The resource registration is also slightly different than what we have seen thus far as we are using a real() method as opposed to discrete() and we have to wrap our resource with yet another static helper method in PolynomialResources called assumeLinear(). The reason we have to do this is that the UI currently does not have support for Polynomial resources and can only render timelines as linear or constant segments. In our case, SSR_Volume_Polynomial is actually linear anyway, so we are not "degrading" our resource by having to make this down conversion.

Now in reality, our on-board SSR is going to have a max capacity, and if data is removed from the SSR, we want to make sure our model stops decreasing the SSR volume once it reaches 0.0. By good fortune, the Aerie framework includes another static method in PolynomialResources called clampedIntegral() that allows you to build a resource that takes care of all that messy logic to make sure you are adhering to your min/max limits.
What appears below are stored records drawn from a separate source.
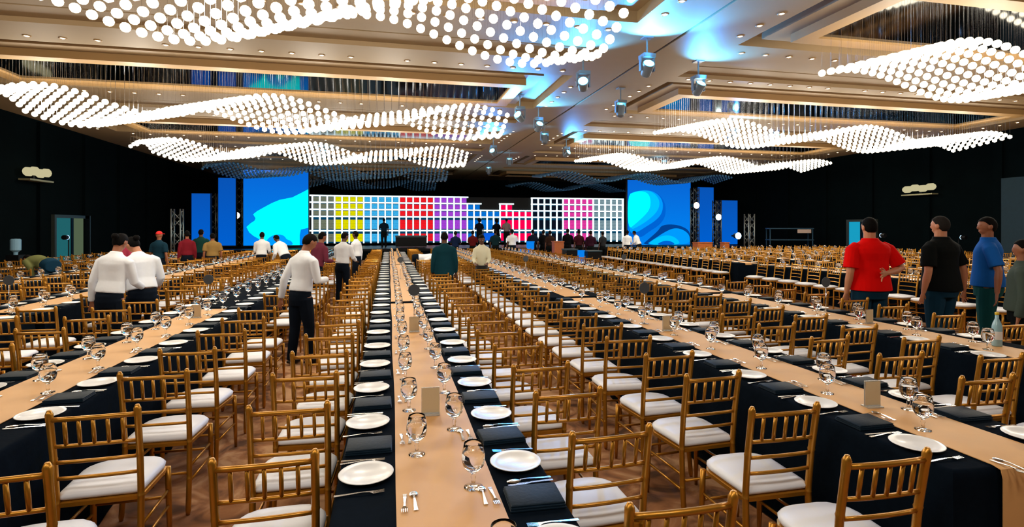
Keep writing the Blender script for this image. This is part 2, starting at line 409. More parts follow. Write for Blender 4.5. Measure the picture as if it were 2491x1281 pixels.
def poly_prism(pts, y0, y1):
    n = len(pts); vs = [(x, y0, z) for x, z in pts] + [(x, y1, z) for x, z in pts]
    area = sum(pts[i][0] * pts[(i + 1) % n][1] - pts[(i + 1) % n][0] * pts[i][1] for i in range(n))
    f1 = tuple(range(n)) if area > 0 else tuple(range(n - 1, -1, -1))
    return MB().add(vs, [f1, tuple(i + n for i in reversed(f1))] + [(i, (i + 1) % n, (i + 1) % n + n, i + n) for i in range(n)])
def smooth_poly(pts, it=2):
    for _ in range(it):
        q = []
        for i in range(len(pts)):
            a, b = pts[i], pts[(i + 1) % len(pts)]
            q += [(a[0] * .75 + b[0] * .25, a[1] * .75 + b[1] * .25), (a[0] * .25 + b[0] * .75, a[1] * .25 + b[1] * .75)]
        pts = q
    return pts
def screen_mat(name, c0, c1, s=1.0):
    m = bpy.data.materials.new(name); m.use_nodes = True; nt = m.node_tree; nt.nodes.clear()
    o = nt.nodes.new('ShaderNodeOutputMaterial'); e = nt.nodes.new('ShaderNodeEmission'); tc = nt.nodes.new('ShaderNodeTexCoord')
    sp = nt.nodes.new('ShaderNodeSeparateXYZ'); rp = nt.nodes.new('ShaderNodeValToRGB')
    rp.color_ramp.elements[0].color = c0; rp.color_ramp.elements[1].color = c1
    nt.links.new(tc.outputs['Generated'], sp.inputs[0]); nt.links.new(sp.outputs['Z'], rp.inputs[0]); nt.links.new(rp.outputs[0], e.inputs[0])
    e.inputs[1].default_value = s; nt.links.new(e.outputs[0], o.inputs[0]); return m
BLUES = screen_mat('screen_blue', rgb(0, 128, 236), rgb(8, 98, 205))
FLATB = screen_mat('panel_blue', rgb(0, 92, 200), rgb(8, 80, 175))
CY = emis('screen_cyan', rgb(0, 255, 255), 1.15); CY2 = emis('screen_sky', rgb(0, 190, 255), 1.0, False); CY3 = emis('screen_azure', rgb(0, 150, 245), 1.0, False); CY4 = emis('screen_deep', rgb(0, 96, 205), 1.0, False); CY5 = emis('screen_dark', rgb(2, 62, 140), 1.0, False)
def panel(x0, y0, x1, y1, Y, label, m, shapes=()):
    a, zt = at_y(x0, y0, Y); b, _ = at_y(x1, y0, Y); _, zb = at_y(x0, y1, Y); zb = max(zb, STG + .02)
    t = thing('led_screen', label, 'screen', (a, Y, zb))
    link('screen_face', MB().box(0, b - a, 0, .03, 0, zt - zb).mesh('screen_face', m), t)
    link('housing', MB().box(-.03, b - a + .03, .031, .25, -.05, zt - zb + .03).mesh('housing', BLACKM), t)
    for i, (pts, mm) in enumerate(shapes):
        q = [at_y(px, py, Y) for px, py in pts]; q = [(min(max(x - a, 0), b - a), min(max(z - zb, 0), zt - zb)) for x, z in q]
        link('graphic', poly_prism(q, -.004 * (i + 1), 0).mesh('graphic', mm), t)
    return t
YP = 33.2
def z5(l): return [(560 + x / 5.824, 400 + y / 5.824) for x, y in l]
def z5r(l): return [(1320 + x / 5.824, 430 + y / 5.824) for x, y in l]
peak = z5([(1106, 350), (1000, 405), (880, 465), (800, 480), (700, 500), (590, 545), (470, 610), (380, 660), (325, 705), (360, 760), (345, 795), (290, 830), (230, 885), (270, 960), (330, 1010), (420, 1060), (480, 1150), (985, 1150), (985, 1000), (1000, 920), (1106, 895)])
hill = smooth_poly(z5([(480, 1155), (520, 1060), (600, 1000), (700, 985), (770, 1010), (800, 1060), (870, 1080), (900, 1155)]))
lob = smooth_poly(z5([(640, 1120), (700, 1095), (760, 1110), (790, 1150), (650, 1150)]))
panel(592, 412, 750, 597, YP, 'big blue screen with a cyan mountain peak shape beside the tile wall', BLUES, [(peak, CY), (hill, CY3), (lob, CY)])
out = smooth_poly(z5r([(1205, 245), (1300, 200), (1440, 180), (1560, 195), (1680, 270), (1745, 400), (1740, 560), (1660, 680), (1500, 780), (1400, 860), (1210, 860)]))
sw0 = smooth_poly(z5r([(1210, 250), (1300, 205), (1440, 185), (1560, 200), (1660, 270), (1710, 380), (1690, 520), (1600, 620), (1440, 720), (1330, 790), (1210, 790)]))
sw1 = smooth_poly(z5r([(1206, 255), (1300, 210), (1430, 190), (1540, 205), (1620, 270), (1660, 360), (1640, 460), (1560, 560), (1400, 680), (1206, 770)]))
sw2 = smooth_poly(z5r([(1206, 260), (1300, 215), (1400, 200), (1490, 230), (1530, 320), (1520, 450), (1450, 540), (1330, 650), (1206, 750)]))
hl = smooth_poly(z5r([(1400, 965), (1480, 900), (1640, 760), (1680, 690), (1800, 668), (1960, 690), (2092, 770), (2092, 965)]))
hl2 = smooth_poly(z5r([(1450, 965), (1560, 890), (1760, 760), (1880, 720), (2000, 750), (2085, 830), (2085, 965)]))
hl3 = smooth_poly(z5r([(1480, 965), (1560, 890), (1680, 835), (1800, 825), (1900, 870), (1960, 965)]))
hl4 = smooth_poly(z5r([(1600, 965), (1680, 915), (1760, 900), (1840, 920), (1880, 965)]))
panel(1527, 437, 1680, 596, YP, 'big blue screen with a bright cyan swirl beside the tile wall', BLUES, [(out, CY4), (sw0, CY3), (sw1, CY2), (sw2, CY), (hl, CY5), (hl2, CY3), (hl3, CY2), (hl4, CY4)])
panel(531, 432, 573, 597, 33.0, 'tall narrow plain blue panel beside the screen with the cyan peak', FLATB)
panel(466, 470, 511, 592, 32.2, 'shorter plain blue panel nearest the lit doorway in the dark wall', FLATB)
panel(1698, 455, 1736, 596, 33.2, 'narrow plain blue panel between two lit truss towers beside the swirl screen', FLATB)
panel(1754, 487, 1794, 594, 32.2, 'shorter plain blue panel at the end of the screens towards the man in red', FLATB)

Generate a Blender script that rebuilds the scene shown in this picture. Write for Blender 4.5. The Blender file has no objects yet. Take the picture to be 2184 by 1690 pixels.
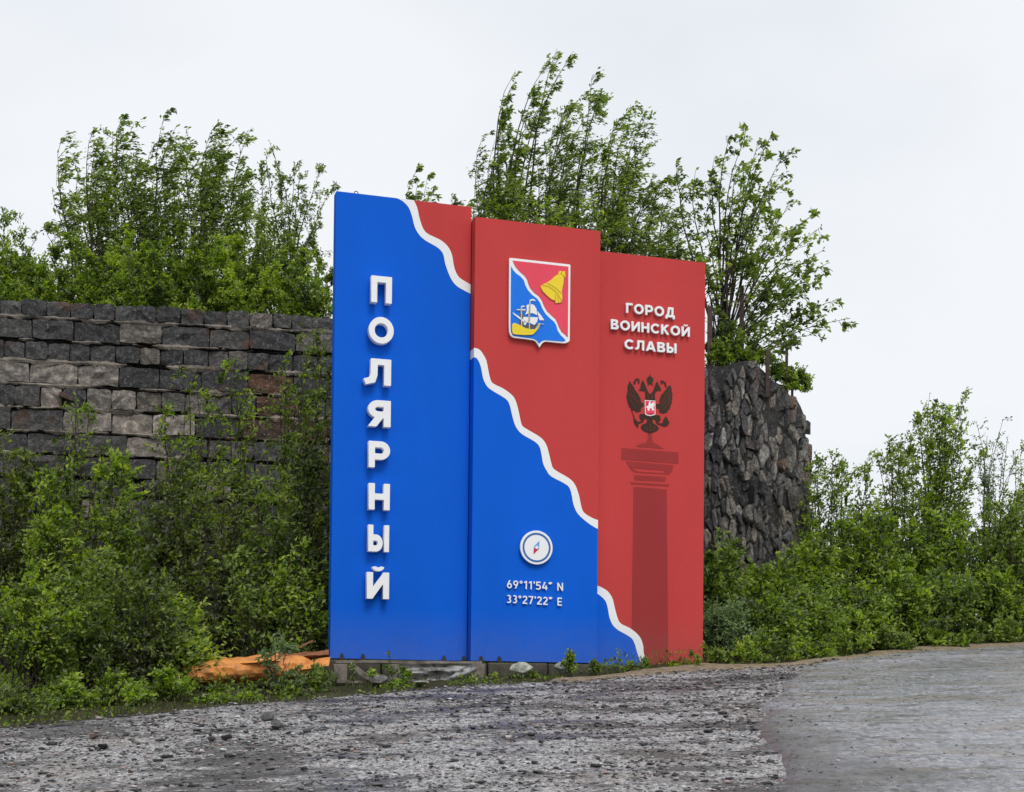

If we wanted to build a "clamped" version of SSR_Volume_Polynomial, it would look something like this

var clampedIntegrate = PolynomialResources.clampedIntegrate( scale(
asPolynomial(this.RecordingRate), 1e-3),
PolynomialResources.constant(0.0),
PolynomialResources.constant(250.0),
0.0);
SSR_Volume_Polynomial = clampedIntegrate.integral();

The second and third arguments of clampedIntegrate() are the min and max bounds for the integral and the final argument is the starting value for the resource as it was in integrate(). The clampedIntegrate() method actually returns a record of three resources:

  • integral – The clamped integral value (i.e. the main resource of interest)
  • overflow – The rate of overflow when the integral hits its upper bound. You can integrate this to get cumulative overflow.
  • underflow – The rate of underflow when the integral hits its lower bound. You can integrate this to get cumulative underflow.

As expected, the integral() resource is mapped to SSR_Volume_Polynomial to complete its definition. To make things more interesting for our upcoming comparison of integration methods, use the "clamped" approach above so we can see how that approach enforces a data volume capacity.